Input

--- --- ---

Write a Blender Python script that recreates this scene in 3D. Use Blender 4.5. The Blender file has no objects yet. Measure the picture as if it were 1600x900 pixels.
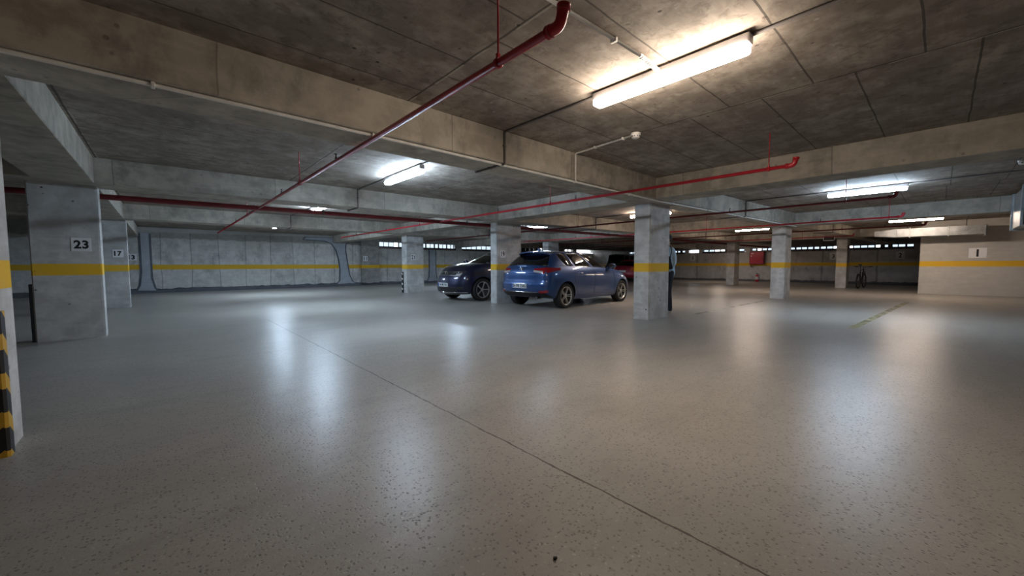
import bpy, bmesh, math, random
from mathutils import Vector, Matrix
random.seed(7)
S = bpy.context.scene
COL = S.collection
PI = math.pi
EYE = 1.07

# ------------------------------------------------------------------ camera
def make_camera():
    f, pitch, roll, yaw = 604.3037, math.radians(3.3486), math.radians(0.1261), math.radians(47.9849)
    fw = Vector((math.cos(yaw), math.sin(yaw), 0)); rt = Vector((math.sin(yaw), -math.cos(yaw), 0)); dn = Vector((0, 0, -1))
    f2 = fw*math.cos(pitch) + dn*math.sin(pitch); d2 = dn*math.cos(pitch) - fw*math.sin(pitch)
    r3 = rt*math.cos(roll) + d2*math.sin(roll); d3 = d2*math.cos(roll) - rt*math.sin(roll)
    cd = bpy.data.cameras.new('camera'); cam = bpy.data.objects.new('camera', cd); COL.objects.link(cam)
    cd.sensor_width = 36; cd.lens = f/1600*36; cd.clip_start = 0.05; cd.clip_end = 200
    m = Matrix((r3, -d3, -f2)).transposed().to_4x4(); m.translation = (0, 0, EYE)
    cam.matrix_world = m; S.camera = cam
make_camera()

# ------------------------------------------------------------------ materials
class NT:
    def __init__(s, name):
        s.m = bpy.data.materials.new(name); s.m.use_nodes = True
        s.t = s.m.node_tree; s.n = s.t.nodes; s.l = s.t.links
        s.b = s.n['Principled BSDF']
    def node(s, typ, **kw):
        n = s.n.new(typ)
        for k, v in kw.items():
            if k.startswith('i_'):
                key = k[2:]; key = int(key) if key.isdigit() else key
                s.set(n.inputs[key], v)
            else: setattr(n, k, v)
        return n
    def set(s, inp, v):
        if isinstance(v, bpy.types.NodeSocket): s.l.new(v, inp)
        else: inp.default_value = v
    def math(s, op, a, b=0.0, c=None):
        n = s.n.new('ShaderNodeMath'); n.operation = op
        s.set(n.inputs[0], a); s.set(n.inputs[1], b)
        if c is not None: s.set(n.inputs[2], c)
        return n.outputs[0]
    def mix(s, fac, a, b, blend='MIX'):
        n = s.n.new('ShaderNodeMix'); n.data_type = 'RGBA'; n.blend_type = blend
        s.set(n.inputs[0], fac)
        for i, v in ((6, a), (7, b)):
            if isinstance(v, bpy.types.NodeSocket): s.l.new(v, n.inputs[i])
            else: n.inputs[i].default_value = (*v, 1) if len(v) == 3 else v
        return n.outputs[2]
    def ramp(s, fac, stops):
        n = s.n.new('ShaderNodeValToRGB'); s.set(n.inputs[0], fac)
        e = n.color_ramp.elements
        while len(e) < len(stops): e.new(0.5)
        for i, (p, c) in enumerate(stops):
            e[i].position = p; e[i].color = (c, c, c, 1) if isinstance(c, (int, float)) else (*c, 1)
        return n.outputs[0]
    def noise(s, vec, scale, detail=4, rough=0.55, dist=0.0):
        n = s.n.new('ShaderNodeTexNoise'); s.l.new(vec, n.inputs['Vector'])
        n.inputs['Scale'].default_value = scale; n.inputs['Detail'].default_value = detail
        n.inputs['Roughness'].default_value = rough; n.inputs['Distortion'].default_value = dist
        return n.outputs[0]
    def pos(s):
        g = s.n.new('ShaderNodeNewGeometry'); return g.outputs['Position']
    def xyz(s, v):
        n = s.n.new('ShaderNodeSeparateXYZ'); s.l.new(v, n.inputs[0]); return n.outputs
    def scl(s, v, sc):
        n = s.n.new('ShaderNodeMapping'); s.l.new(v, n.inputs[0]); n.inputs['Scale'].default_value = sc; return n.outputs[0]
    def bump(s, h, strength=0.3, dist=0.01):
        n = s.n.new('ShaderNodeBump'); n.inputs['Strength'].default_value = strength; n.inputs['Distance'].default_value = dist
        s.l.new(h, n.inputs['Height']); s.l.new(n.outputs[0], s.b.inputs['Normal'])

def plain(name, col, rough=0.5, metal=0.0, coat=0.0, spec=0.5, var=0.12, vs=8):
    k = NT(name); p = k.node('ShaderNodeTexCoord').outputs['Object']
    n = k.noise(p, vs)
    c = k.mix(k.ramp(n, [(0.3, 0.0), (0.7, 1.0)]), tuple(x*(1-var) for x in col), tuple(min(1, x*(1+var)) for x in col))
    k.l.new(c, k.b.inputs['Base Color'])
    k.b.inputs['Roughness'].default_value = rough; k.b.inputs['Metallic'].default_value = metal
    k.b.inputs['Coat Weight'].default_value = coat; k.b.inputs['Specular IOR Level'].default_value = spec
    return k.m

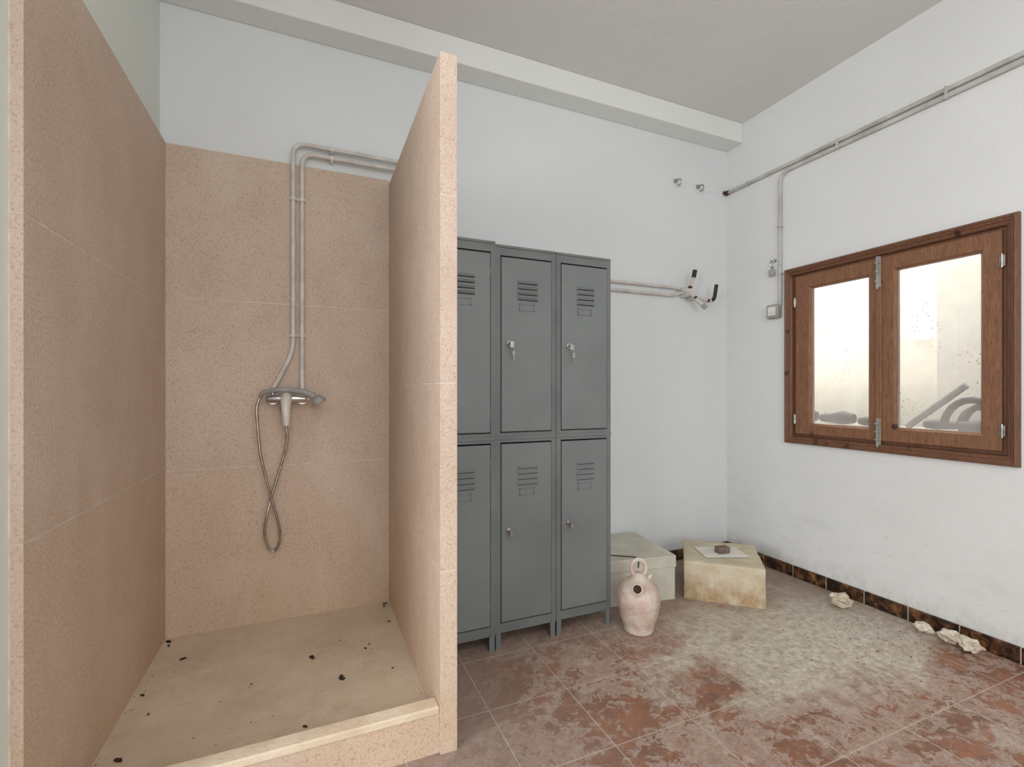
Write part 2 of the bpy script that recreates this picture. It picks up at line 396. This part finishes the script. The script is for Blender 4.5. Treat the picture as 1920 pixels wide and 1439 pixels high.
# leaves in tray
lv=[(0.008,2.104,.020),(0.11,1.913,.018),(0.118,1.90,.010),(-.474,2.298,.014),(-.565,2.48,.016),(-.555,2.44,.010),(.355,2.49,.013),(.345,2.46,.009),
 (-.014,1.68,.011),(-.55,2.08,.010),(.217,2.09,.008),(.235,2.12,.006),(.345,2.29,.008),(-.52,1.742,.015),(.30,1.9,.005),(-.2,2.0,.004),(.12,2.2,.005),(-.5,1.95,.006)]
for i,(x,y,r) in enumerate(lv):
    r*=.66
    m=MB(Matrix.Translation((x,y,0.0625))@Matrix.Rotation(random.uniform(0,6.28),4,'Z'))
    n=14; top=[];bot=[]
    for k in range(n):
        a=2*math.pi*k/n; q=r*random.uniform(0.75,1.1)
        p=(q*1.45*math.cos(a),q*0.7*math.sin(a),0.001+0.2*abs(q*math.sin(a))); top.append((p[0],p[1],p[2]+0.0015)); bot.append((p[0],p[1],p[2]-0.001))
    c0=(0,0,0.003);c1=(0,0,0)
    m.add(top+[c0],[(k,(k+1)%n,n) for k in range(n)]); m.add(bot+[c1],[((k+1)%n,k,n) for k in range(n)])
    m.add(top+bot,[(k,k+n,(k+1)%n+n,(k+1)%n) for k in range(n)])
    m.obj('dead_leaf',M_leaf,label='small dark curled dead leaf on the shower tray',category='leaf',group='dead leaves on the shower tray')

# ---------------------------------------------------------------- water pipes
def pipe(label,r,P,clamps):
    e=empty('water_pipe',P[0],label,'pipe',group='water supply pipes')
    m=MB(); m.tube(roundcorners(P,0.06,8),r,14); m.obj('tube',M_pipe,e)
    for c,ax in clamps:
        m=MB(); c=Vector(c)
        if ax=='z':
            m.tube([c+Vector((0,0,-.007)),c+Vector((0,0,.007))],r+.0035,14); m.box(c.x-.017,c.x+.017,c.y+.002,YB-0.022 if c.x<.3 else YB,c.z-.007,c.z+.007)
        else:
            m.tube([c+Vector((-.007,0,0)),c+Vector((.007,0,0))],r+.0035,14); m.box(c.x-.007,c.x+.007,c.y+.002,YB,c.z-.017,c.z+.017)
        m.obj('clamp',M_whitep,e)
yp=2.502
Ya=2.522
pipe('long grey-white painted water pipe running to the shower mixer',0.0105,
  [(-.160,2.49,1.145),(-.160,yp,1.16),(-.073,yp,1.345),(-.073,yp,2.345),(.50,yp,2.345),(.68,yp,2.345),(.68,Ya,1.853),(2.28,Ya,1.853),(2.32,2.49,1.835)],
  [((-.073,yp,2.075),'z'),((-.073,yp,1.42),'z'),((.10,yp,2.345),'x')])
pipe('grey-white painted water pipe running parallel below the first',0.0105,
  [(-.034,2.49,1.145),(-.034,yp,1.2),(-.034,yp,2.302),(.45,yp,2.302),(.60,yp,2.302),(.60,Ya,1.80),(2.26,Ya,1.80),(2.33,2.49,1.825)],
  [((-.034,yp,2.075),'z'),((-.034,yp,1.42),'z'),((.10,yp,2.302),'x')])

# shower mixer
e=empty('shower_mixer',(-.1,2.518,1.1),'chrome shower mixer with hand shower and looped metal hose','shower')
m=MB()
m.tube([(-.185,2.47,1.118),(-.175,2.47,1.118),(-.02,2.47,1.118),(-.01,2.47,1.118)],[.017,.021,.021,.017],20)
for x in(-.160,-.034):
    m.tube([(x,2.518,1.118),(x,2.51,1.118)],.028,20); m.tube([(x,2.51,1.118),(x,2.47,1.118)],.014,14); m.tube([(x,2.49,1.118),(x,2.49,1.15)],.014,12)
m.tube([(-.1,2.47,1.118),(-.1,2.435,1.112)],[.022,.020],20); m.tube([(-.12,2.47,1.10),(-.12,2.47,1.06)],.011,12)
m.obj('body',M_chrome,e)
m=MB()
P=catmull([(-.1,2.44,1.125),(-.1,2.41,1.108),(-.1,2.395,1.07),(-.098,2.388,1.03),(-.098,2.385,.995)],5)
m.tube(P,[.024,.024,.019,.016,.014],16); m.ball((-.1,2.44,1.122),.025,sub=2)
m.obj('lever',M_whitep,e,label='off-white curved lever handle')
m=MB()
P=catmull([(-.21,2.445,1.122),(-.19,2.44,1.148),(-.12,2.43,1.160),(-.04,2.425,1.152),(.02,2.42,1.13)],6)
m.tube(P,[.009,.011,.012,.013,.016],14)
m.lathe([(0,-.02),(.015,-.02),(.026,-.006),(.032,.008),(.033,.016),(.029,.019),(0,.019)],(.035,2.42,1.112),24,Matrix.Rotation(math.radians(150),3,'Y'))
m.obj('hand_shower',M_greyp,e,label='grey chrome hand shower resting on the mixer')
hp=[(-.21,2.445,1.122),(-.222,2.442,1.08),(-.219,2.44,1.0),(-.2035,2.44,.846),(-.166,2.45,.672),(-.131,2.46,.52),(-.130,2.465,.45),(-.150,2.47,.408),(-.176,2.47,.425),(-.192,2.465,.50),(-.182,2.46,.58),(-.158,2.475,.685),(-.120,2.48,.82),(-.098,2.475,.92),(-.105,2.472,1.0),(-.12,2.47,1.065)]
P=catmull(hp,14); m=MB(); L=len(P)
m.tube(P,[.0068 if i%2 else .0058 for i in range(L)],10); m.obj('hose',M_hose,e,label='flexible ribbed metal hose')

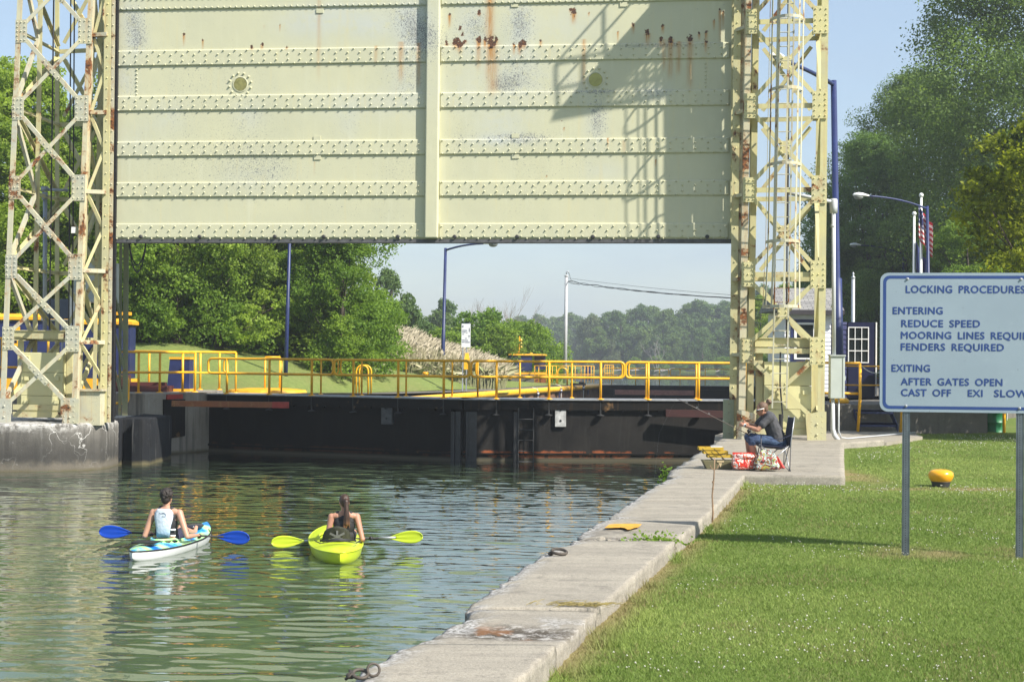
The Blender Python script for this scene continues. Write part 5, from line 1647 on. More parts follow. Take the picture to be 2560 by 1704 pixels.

--- --- ---

Set task
Each line from the one containing "Write part 2" through the one containing "m.obj('dead_leaf',M_leaf,label='small dark curled" must be retyped exactly, the first and last of these included.

Problem solution
Write part 2 of the bpy script that recreates this picture. It picks up at line 396. This part finishes the script. The script is for Blender 4.5. Treat the picture as 1920 pixels wide and 1439 pixels high.
# leaves in tray
lv=[(0.008,2.104,.020),(0.11,1.913,.018),(0.118,1.90,.010),(-.474,2.298,.014),(-.565,2.48,.016),(-.555,2.44,.010),(.355,2.49,.013),(.345,2.46,.009),
 (-.014,1.68,.011),(-.55,2.08,.010),(.217,2.09,.008),(.235,2.12,.006),(.345,2.29,.008),(-.52,1.742,.015),(.30,1.9,.005),(-.2,2.0,.004),(.12,2.2,.005),(-.5,1.95,.006)]
for i,(x,y,r) in enumerate(lv):
    r*=.66
    m=MB(Matrix.Translation((x,y,0.0625))@Matrix.Rotation(random.uniform(0,6.28),4,'Z'))
    n=14; top=[];bot=[]
    for k in range(n):
        a=2*math.pi*k/n; q=r*random.uniform(0.75,1.1)
        p=(q*1.45*math.cos(a),q*0.7*math.sin(a),0.001+0.2*abs(q*math.sin(a))); top.append((p[0],p[1],p[2]+0.0015)); bot.append((p[0],p[1],p[2]-0.001))
    c0=(0,0,0.003);c1=(0,0,0)
    m.add(top+[c0],[(k,(k+1)%n,n) for k in range(n)]); m.add(bot+[c1],[((k+1)%n,k,n) for k in range(n)])
    m.add(top+bot,[(k,k+n,(k+1)%n+n,(k+1)%n) for k in range(n)])
    m.obj('dead_leaf',M_leaf,label='small dark curled dead leaf on the shower tray',category='leaf',group='dead leaves on the shower tray')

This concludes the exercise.